NZ Newswire logoNZ Newswire 14/12/2016

© Martin Hunter/Getty Images A Kiwi couple working with South Sudanese refugees hope former Labour leader David Shearer can bring greater attention to the country's conflict in his new role with the UN.

Mr Shearer, 59, will soon be in charge of the international mission in South Sudan, taking on what Foreign Minister Murray McCully has described as the toughest peacekeeping role in the world.

And aid workers Tim and Helen Manso, who help refugees on the Uganda and South Sudan border with support group Tutapona, say his high profile is badly needed to reach out to New Zealanders.

"In situations like the one in South Sudan, the New Zealand public may feel powerless" Mr Manson said.

"But there are humanitarian organisations who are helping to deal with the fall-out of this crisis who need what Kiwis can give."

Political rivalry between South Sudan's President Salva Kiir, an ethnic Dinka, and his former deputy Riek Machar, a Nuer, led to civil war in 2013 that has often followed ethnic lines.

Fighting between 2013 and 2015 displaced 2.2 million people and the violence has continued since.

Mr Manson said refugees were still arriving by the hundreds to camps run by his group, often with just the clothes on their backs and having witnessed their closest family members being killed.
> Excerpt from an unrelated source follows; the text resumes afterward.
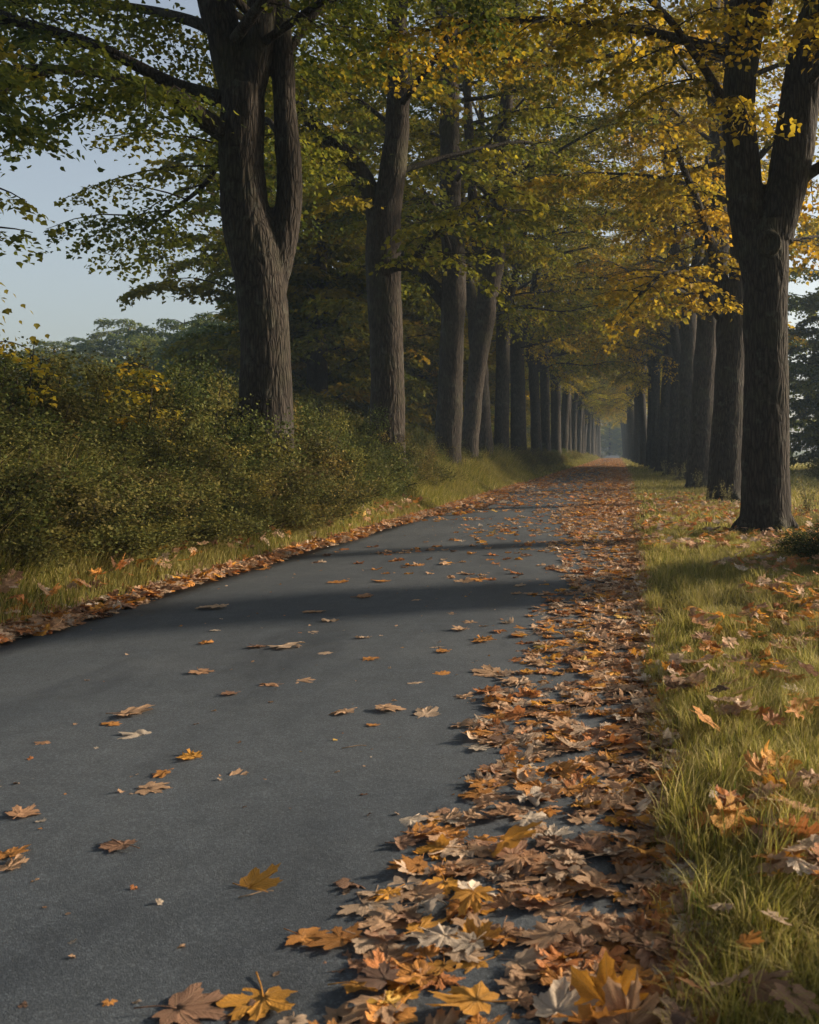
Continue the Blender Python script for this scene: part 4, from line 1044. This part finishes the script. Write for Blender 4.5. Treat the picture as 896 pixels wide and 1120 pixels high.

"When they see our staff they often collapse from exhaustion and from the trauma they've experienced," he said

Mr Shearer enters his South Sudan role having worked for the UN in danger zones before and after making his last speech in parliament on Tuesday.

Prior to entering politics, he ran large-scale humanitarian operations in areas such as Iraq, West Bank and Gaza, Afghanistan, Somalia and Rwanda.

He returned to New Zealand in 2009 and led the Labour Party from 2011 to 2013.

Current Labour leader Andrew Little praised Mr Shearer for the "experience and knowledge and understanding about international affairs" he brought to his parliamentary service.

"He remains, I think, the best foreign affairs minister we will never have," he said.